Saturday, July 13, 2019

Living in Hellspace

A thing that bugs me: when I hear colleagues from other regions (generally northeast/coastal and urban) say something to the effect of how awful it must be to live in the conservative hellspace of the South.

Sometimes this gets said to me, in (I think) a gesture of sympathy. Oh, you poor thing, having to live in that intolerable place. This I can more easily accept with some grace.

More often, though, the sentiment gets said by people (often people from New York) recoiling in horror at the thought of living where I do. "The job market is bad enough," one ABD grad student told a panel through tears, "and it's worse when you're queer. Like, I cannot live in the South. Not in Trump's America. I just cannot."

And I think, What am I, chopped liver? 

I have to wonder what this person's image is of where I live and where they get that image. Best-case scenario, this person grew up in the South and knows whereof they speak. No doubt, some people have bad childhood experiences with southern culture, queer folk especially. For those kids who dream of getting away getting away getting away--more power to 'em. I can endorse, "I just cannot go back to the South."

But I sense that this suspicion comes mainly from folk who don't have much first-person experience in the South (or in the rural parts of their own areas, for that matter). They're reacting out of fear, having absorbed the worst news that media has to offer as representative of the whole.

My father, a native of Lafayette, jokes still that when he entered the service (Air Force, late sixties), his buddies would ask him constantly about alligators. "Yeah," he'd say, "most mornings my mom would have to get the broom and shoo one or two gators off the porch so my sister and I could go to school." Mind you, gators in the back yard are occasionally a thing in some parts of Louisiana, but they're not the norm.

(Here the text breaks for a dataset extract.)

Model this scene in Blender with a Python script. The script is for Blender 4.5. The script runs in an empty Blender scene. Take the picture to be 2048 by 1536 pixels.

Similarly, I imagine lots of northern people picture the Deep South as blanketed with guns, confederate flags, and burning crosses. Every third white person owns a KKK hood. Segregated water fountains lurk within every building. LGBTQ people are hunted like deer (queer deer).

Now, the South is no paradise for progressives. Louisiana just passed its own version of that Handmaid's Tale abortion law. We're number 2 in incarceration (disproportionately African-American). Our state support of education and health care is abysmal, and our health and education rankings reflect that.

But it's not literal hell. It's full of amazing, wonderful people--some of whom vote for policies and people I ardently oppose. People love this place--even progressives. Even some LGBTQ people. Even people of color. Even people who are all three and more!

And even if I don't love it wholeheartedly 100% of the time, when I hear someone dismiss the South as radioactively off-limits to reasonable, right-thinking folk, I feel angry, hurt, and confused. Like I'm less of a person--less of a good and thoughtful person, at least--for living where I do. Or like I'm preemptively untrustworthy due to contamination from the Southern-ness. Or that I live in an entirely different world from this person who can dismiss a whole segment of the nation.

I know there's more generous readings of such sentiments by people against the South. But it helps me to get the grump out before I shift into chary spirits.